▶ **Exercise brief**
Retype each line of the listing below, from the first through the one holding "1.335)]).build('cable_loop', M_['black'], cb)", with no other lines.

----- Supplied data -----

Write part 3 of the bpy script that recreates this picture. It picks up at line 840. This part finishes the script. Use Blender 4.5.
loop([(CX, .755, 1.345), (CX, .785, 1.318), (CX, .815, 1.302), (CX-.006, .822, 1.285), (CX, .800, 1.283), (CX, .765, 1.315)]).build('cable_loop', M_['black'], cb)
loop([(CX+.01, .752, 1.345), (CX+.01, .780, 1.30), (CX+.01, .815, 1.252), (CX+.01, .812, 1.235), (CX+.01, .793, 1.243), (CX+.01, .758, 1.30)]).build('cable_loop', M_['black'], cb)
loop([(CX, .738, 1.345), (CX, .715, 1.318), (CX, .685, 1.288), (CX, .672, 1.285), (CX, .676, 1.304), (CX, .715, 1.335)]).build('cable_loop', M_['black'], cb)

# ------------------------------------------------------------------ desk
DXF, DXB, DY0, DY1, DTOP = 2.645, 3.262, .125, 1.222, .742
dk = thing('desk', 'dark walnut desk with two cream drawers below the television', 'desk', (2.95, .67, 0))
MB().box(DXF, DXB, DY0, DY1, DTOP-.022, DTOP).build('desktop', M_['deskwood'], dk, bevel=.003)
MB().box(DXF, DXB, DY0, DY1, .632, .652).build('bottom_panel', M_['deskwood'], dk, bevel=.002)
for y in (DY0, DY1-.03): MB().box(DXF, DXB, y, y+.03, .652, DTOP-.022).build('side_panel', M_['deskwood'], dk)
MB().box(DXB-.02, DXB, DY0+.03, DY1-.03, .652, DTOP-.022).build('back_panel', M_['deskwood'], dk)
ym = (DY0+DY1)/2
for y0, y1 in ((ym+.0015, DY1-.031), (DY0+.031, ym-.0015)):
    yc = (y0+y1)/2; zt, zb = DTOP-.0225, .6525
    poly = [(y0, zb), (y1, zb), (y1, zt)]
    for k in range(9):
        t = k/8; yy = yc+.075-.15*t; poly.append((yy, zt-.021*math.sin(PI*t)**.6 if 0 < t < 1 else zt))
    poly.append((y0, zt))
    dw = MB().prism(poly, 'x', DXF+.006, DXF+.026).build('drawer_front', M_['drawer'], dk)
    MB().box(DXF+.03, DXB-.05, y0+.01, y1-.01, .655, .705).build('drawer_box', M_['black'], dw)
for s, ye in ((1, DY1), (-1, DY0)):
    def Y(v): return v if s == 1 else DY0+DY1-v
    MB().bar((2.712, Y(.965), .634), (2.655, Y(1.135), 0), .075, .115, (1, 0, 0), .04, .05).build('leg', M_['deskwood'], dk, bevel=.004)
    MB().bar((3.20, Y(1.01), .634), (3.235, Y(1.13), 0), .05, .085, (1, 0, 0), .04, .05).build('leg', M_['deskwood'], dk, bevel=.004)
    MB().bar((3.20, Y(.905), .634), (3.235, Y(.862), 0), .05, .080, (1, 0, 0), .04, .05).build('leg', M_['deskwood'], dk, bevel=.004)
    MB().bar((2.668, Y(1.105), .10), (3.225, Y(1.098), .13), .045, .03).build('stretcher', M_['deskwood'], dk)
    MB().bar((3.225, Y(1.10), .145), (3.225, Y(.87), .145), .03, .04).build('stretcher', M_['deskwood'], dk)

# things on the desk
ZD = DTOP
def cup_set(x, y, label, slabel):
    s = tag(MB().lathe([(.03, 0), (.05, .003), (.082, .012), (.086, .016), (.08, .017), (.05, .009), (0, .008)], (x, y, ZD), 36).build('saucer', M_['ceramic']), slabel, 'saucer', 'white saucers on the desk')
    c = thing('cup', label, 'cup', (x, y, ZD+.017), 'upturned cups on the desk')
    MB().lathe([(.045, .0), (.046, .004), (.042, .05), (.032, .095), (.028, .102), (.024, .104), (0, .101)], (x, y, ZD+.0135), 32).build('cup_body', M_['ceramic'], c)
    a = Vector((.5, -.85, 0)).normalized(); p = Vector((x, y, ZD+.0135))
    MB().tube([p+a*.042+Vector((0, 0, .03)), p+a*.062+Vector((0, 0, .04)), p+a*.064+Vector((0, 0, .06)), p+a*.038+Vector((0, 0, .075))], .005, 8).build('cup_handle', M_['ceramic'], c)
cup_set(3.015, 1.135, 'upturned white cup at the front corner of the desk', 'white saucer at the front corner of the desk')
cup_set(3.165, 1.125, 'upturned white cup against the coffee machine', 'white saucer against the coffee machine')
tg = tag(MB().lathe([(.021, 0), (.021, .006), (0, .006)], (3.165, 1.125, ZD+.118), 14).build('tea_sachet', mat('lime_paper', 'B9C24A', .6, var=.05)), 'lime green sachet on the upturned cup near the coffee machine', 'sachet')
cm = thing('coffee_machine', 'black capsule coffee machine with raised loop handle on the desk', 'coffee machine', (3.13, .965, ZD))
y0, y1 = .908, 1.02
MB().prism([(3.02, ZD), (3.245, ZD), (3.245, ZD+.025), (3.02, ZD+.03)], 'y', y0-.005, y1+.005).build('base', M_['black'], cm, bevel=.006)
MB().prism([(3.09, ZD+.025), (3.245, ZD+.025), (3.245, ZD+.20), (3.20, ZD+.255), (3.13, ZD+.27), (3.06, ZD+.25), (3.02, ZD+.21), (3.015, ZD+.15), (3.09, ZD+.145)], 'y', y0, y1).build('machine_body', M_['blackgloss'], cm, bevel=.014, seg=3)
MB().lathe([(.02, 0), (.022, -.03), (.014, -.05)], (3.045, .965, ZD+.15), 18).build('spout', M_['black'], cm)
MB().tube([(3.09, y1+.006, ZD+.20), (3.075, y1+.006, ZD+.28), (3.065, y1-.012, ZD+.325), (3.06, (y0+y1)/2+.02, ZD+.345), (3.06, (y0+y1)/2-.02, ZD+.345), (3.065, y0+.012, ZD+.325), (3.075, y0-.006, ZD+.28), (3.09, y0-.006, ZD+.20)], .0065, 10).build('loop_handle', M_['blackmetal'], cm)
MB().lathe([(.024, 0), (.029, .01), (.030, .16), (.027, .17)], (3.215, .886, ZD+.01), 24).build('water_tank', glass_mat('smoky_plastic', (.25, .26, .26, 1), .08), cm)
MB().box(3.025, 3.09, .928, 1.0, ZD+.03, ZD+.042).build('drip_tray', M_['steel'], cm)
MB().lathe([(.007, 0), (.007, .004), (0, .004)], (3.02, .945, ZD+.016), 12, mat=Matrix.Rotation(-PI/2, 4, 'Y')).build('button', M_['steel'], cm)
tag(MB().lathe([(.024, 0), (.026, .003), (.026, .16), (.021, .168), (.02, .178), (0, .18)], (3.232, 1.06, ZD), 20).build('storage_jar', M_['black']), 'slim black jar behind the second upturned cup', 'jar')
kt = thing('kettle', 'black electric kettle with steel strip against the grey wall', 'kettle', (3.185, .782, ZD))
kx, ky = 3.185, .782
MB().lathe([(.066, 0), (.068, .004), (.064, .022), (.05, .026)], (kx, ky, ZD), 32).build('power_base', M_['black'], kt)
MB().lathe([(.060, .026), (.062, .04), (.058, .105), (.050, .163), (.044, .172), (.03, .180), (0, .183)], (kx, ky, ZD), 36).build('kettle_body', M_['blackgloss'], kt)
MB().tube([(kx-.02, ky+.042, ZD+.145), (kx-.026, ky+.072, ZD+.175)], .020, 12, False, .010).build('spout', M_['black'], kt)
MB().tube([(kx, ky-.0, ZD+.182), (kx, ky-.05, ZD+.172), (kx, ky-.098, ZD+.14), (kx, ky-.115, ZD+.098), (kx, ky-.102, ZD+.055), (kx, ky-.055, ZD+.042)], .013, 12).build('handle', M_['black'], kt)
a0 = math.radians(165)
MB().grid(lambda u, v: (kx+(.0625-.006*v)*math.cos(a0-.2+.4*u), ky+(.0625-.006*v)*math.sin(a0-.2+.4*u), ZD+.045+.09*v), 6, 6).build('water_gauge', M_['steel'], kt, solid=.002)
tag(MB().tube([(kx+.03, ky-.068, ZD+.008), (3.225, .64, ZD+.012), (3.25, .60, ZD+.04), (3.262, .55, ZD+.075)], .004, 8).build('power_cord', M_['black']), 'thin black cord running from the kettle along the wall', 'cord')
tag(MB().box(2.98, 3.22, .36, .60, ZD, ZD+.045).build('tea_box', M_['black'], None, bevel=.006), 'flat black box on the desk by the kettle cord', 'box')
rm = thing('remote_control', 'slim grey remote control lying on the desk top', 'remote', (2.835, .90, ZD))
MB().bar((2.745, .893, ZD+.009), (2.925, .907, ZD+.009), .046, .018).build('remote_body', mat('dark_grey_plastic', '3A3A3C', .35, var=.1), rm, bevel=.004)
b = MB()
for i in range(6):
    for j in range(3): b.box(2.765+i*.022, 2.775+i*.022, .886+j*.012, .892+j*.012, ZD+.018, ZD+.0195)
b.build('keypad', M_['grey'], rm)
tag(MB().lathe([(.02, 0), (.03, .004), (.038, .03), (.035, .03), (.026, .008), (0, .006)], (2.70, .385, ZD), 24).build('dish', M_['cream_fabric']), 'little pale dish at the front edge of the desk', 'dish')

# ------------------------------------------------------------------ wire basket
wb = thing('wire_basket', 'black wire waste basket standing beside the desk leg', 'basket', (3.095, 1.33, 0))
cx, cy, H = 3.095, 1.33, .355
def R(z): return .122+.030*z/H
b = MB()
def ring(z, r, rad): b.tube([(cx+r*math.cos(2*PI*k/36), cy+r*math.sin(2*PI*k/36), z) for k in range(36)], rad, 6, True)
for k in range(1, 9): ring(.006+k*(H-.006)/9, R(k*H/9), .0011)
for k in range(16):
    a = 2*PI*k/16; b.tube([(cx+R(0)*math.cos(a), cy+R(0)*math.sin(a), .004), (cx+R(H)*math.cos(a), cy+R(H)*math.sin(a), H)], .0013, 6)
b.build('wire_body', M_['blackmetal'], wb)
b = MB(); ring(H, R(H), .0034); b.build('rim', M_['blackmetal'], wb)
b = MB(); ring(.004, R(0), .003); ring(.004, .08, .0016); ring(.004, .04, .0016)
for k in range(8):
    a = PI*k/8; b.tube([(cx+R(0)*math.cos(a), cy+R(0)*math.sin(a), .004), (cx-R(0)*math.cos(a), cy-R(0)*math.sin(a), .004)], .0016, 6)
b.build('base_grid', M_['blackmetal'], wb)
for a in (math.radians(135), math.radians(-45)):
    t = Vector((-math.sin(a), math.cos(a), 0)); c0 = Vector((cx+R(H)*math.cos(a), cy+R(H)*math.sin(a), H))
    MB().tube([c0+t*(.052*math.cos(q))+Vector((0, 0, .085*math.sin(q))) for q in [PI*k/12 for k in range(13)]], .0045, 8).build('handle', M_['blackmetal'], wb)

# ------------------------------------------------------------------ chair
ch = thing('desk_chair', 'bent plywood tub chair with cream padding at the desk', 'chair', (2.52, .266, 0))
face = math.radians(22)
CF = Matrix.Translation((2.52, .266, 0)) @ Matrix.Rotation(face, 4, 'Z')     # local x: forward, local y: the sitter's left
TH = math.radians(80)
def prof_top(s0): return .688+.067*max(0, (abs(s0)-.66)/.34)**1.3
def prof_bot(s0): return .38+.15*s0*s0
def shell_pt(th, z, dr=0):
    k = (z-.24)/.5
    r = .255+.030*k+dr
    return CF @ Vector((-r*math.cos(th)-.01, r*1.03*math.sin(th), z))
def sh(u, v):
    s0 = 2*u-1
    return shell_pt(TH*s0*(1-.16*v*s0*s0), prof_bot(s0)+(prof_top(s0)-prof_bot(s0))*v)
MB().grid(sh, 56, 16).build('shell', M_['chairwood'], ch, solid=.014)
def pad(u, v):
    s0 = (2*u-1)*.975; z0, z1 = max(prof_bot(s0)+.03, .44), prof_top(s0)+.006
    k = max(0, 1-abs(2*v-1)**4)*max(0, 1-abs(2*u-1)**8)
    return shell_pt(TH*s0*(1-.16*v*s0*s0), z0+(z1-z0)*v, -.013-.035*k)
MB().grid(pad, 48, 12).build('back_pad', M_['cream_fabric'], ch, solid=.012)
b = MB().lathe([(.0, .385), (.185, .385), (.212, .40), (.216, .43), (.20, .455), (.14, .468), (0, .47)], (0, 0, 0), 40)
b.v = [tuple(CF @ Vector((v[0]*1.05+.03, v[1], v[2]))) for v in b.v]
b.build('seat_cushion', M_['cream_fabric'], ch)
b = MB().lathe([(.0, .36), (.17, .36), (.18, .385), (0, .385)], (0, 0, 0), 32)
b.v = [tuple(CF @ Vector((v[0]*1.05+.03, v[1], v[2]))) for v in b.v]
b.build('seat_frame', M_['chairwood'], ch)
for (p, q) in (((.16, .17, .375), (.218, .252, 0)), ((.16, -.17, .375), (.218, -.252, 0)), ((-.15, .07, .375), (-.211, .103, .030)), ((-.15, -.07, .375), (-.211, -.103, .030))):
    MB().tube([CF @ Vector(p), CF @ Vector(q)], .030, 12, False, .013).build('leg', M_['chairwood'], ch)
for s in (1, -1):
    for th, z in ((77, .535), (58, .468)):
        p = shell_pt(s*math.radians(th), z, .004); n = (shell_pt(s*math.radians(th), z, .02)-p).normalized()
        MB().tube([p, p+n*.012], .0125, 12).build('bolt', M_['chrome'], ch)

-----

▶ **Complete output**
Write part 3 of the bpy script that recreates this picture. It picks up at line 840. This part finishes the script. Use Blender 4.5.
loop([(CX, .755, 1.345), (CX, .785, 1.318), (CX, .815, 1.302), (CX-.006, .822, 1.285), (CX, .800, 1.283), (CX, .765, 1.315)]).build('cable_loop', M_['black'], cb)
loop([(CX+.01, .752, 1.345), (CX+.01, .780, 1.30), (CX+.01, .815, 1.252), (CX+.01, .812, 1.235), (CX+.01, .793, 1.243), (CX+.01, .758, 1.30)]).build('cable_loop', M_['black'], cb)
loop([(CX, .738, 1.345), (CX, .715, 1.318), (CX, .685, 1.288), (CX, .672, 1.285), (CX, .676, 1.304), (CX, .715, 1.335)]).build('cable_loop', M_['black'], cb)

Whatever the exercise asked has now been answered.